— start of DATASET SECTION —

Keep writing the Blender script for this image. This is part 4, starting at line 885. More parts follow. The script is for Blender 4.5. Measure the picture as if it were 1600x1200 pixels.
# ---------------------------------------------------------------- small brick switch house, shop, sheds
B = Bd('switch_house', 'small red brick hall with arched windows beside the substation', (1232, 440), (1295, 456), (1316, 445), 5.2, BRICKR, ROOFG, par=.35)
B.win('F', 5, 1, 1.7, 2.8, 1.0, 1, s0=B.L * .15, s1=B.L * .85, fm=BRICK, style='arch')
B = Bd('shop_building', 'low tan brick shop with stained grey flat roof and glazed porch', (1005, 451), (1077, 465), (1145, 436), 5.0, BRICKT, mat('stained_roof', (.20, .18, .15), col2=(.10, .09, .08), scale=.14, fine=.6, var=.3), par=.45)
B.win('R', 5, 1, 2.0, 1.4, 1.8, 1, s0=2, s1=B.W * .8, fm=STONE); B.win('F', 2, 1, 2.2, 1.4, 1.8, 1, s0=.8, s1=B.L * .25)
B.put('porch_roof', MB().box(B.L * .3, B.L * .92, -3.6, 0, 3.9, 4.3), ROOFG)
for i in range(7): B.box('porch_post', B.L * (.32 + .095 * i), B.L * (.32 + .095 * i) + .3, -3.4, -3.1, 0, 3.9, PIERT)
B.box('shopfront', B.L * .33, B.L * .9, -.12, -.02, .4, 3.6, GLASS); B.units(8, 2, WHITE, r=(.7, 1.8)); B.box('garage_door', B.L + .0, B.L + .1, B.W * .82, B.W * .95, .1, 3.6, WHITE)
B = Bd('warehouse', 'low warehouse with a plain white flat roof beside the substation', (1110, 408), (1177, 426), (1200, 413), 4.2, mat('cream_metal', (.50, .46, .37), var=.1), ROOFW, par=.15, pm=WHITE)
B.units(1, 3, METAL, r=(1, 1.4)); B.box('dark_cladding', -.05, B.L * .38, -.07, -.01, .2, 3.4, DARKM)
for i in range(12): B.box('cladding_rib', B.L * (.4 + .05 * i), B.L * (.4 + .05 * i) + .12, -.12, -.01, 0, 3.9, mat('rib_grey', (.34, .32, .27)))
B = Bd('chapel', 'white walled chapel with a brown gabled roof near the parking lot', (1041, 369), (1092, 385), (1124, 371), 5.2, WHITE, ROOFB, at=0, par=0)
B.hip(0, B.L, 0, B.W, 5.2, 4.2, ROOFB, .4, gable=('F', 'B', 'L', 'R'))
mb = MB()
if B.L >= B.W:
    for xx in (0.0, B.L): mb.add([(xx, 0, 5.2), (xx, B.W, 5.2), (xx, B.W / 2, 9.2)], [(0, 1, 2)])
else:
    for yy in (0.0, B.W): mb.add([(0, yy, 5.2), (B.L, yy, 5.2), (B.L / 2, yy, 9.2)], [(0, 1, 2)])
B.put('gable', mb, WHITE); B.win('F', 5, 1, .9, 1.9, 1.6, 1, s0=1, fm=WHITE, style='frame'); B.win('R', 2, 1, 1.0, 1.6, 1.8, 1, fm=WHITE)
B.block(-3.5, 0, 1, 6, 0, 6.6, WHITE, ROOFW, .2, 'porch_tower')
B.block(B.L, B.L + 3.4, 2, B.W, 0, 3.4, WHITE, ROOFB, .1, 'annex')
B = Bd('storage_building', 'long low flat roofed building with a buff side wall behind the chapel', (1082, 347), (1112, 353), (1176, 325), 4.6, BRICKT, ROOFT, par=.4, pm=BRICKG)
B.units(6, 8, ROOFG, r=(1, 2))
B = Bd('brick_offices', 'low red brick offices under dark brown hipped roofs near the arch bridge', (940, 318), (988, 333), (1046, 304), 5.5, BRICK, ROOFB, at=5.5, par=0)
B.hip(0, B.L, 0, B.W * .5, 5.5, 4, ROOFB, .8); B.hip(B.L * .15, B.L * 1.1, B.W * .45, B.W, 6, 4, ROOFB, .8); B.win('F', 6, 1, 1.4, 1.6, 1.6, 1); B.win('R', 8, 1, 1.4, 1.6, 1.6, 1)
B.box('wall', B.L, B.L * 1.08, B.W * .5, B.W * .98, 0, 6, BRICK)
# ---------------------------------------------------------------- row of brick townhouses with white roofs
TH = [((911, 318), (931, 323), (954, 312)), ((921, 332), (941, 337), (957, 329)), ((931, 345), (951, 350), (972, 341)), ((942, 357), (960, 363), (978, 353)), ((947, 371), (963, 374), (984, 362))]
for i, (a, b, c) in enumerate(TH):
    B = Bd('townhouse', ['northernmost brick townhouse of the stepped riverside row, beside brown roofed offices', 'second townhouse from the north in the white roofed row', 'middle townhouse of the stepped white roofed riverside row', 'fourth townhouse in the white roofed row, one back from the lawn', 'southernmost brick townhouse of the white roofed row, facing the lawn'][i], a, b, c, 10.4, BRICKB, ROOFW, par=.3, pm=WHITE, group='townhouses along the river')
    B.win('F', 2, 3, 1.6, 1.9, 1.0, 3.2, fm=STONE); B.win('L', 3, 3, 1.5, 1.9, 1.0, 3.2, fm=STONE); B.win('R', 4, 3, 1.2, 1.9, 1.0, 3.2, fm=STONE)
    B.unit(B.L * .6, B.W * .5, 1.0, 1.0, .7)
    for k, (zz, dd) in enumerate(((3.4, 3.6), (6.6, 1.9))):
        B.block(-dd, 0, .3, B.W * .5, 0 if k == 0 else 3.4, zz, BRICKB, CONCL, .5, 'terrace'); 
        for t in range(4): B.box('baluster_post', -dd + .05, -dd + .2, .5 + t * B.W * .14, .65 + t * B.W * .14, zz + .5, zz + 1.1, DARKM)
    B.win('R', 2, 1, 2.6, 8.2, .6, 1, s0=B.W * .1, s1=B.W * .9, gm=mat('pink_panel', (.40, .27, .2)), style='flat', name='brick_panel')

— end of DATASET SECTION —

• WHAT TO WORK ON:
Output the lines above verbatim and in full.

• WRITTEN SOLUTION:
Keep writing the Blender script for this image. This is part 4, starting at line 885. More parts follow. The script is for Blender 4.5. Measure the picture as if it were 1600x1200 pixels.
# ---------------------------------------------------------------- small brick switch house, shop, sheds
B = Bd('switch_house', 'small red brick hall with arched windows beside the substation', (1232, 440), (1295, 456), (1316, 445), 5.2, BRICKR, ROOFG, par=.35)
B.win('F', 5, 1, 1.7, 2.8, 1.0, 1, s0=B.L * .15, s1=B.L * .85, fm=BRICK, style='arch')
B = Bd('shop_building', 'low tan brick shop with stained grey flat roof and glazed porch', (1005, 451), (1077, 465), (1145, 436), 5.0, BRICKT, mat('stained_roof', (.20, .18, .15), col2=(.10, .09, .08), scale=.14, fine=.6, var=.3), par=.45)
B.win('R', 5, 1, 2.0, 1.4, 1.8, 1, s0=2, s1=B.W * .8, fm=STONE); B.win('F', 2, 1, 2.2, 1.4, 1.8, 1, s0=.8, s1=B.L * .25)
B.put('porch_roof', MB().box(B.L * .3, B.L * .92, -3.6, 0, 3.9, 4.3), ROOFG)
for i in range(7): B.box('porch_post', B.L * (.32 + .095 * i), B.L * (.32 + .095 * i) + .3, -3.4, -3.1, 0, 3.9, PIERT)
B.box('shopfront', B.L * .33, B.L * .9, -.12, -.02, .4, 3.6, GLASS); B.units(8, 2, WHITE, r=(.7, 1.8)); B.box('garage_door', B.L + .0, B.L + .1, B.W * .82, B.W * .95, .1, 3.6, WHITE)
B = Bd('warehouse', 'low warehouse with a plain white flat roof beside the substation', (1110, 408), (1177, 426), (1200, 413), 4.2, mat('cream_metal', (.50, .46, .37), var=.1), ROOFW, par=.15, pm=WHITE)
B.units(1, 3, METAL, r=(1, 1.4)); B.box('dark_cladding', -.05, B.L * .38, -.07, -.01, .2, 3.4, DARKM)
for i in range(12): B.box('cladding_rib', B.L * (.4 + .05 * i), B.L * (.4 + .05 * i) + .12, -.12, -.01, 0, 3.9, mat('rib_grey', (.34, .32, .27)))
B = Bd('chapel', 'white walled chapel with a brown gabled roof near the parking lot', (1041, 369), (1092, 385), (1124, 371), 5.2, WHITE, ROOFB, at=0, par=0)
B.hip(0, B.L, 0, B.W, 5.2, 4.2, ROOFB, .4, gable=('F', 'B', 'L', 'R'))
mb = MB()
if B.L >= B.W:
    for xx in (0.0, B.L): mb.add([(xx, 0, 5.2), (xx, B.W, 5.2), (xx, B.W / 2, 9.2)], [(0, 1, 2)])
else:
    for yy in (0.0, B.W): mb.add([(0, yy, 5.2), (B.L, yy, 5.2), (B.L / 2, yy, 9.2)], [(0, 1, 2)])
B.put('gable', mb, WHITE); B.win('F', 5, 1, .9, 1.9, 1.6, 1, s0=1, fm=WHITE, style='frame'); B.win('R', 2, 1, 1.0, 1.6, 1.8, 1, fm=WHITE)
B.block(-3.5, 0, 1, 6, 0, 6.6, WHITE, ROOFW, .2, 'porch_tower')
B.block(B.L, B.L + 3.4, 2, B.W, 0, 3.4, WHITE, ROOFB, .1, 'annex')
B = Bd('storage_building', 'long low flat roofed building with a buff side wall behind the chapel', (1082, 347), (1112, 353), (1176, 325), 4.6, BRICKT, ROOFT, par=.4, pm=BRICKG)
B.units(6, 8, ROOFG, r=(1, 2))
B = Bd('brick_offices', 'low red brick offices under dark brown hipped roofs near the arch bridge', (940, 318), (988, 333), (1046, 304), 5.5, BRICK, ROOFB, at=5.5, par=0)
B.hip(0, B.L, 0, B.W * .5, 5.5, 4, ROOFB, .8); B.hip(B.L * .15, B.L * 1.1, B.W * .45, B.W, 6, 4, ROOFB, .8); B.win('F', 6, 1, 1.4, 1.6, 1.6, 1); B.win('R', 8, 1, 1.4, 1.6, 1.6, 1)
B.box('wall', B.L, B.L * 1.08, B.W * .5, B.W * .98, 0, 6, BRICK)
# ---------------------------------------------------------------- row of brick townhouses with white roofs
TH = [((911, 318), (931, 323), (954, 312)), ((921, 332), (941, 337), (957, 329)), ((931, 345), (951, 350), (972, 341)), ((942, 357), (960, 363), (978, 353)), ((947, 371), (963, 374), (984, 362))]
for i, (a, b, c) in enumerate(TH):
    B = Bd('townhouse', ['northernmost brick townhouse of the stepped riverside row, beside brown roofed offices', 'second townhouse from the north in the white roofed row', 'middle townhouse of the stepped white roofed riverside row', 'fourth townhouse in the white roofed row, one back from the lawn', 'southernmost brick townhouse of the white roofed row, facing the lawn'][i], a, b, c, 10.4, BRICKB, ROOFW, par=.3, pm=WHITE, group='townhouses along the river')
    B.win('F', 2, 3, 1.6, 1.9, 1.0, 3.2, fm=STONE); B.win('L', 3, 3, 1.5, 1.9, 1.0, 3.2, fm=STONE); B.win('R', 4, 3, 1.2, 1.9, 1.0, 3.2, fm=STONE)
    B.unit(B.L * .6, B.W * .5, 1.0, 1.0, .7)
    for k, (zz, dd) in enumerate(((3.4, 3.6), (6.6, 1.9))):
        B.block(-dd, 0, .3, B.W * .5, 0 if k == 0 else 3.4, zz, BRICKB, CONCL, .5, 'terrace'); 
        for t in range(4): B.box('baluster_post', -dd + .05, -dd + .2, .5 + t * B.W * .14, .65 + t * B.W * .14, zz + .5, zz + 1.1, DARKM)
    B.win('R', 2, 1, 2.6, 8.2, .6, 1, s0=B.W * .1, s1=B.W * .9, gm=mat('pink_panel', (.40, .27, .2)), style='flat', name='brick_panel')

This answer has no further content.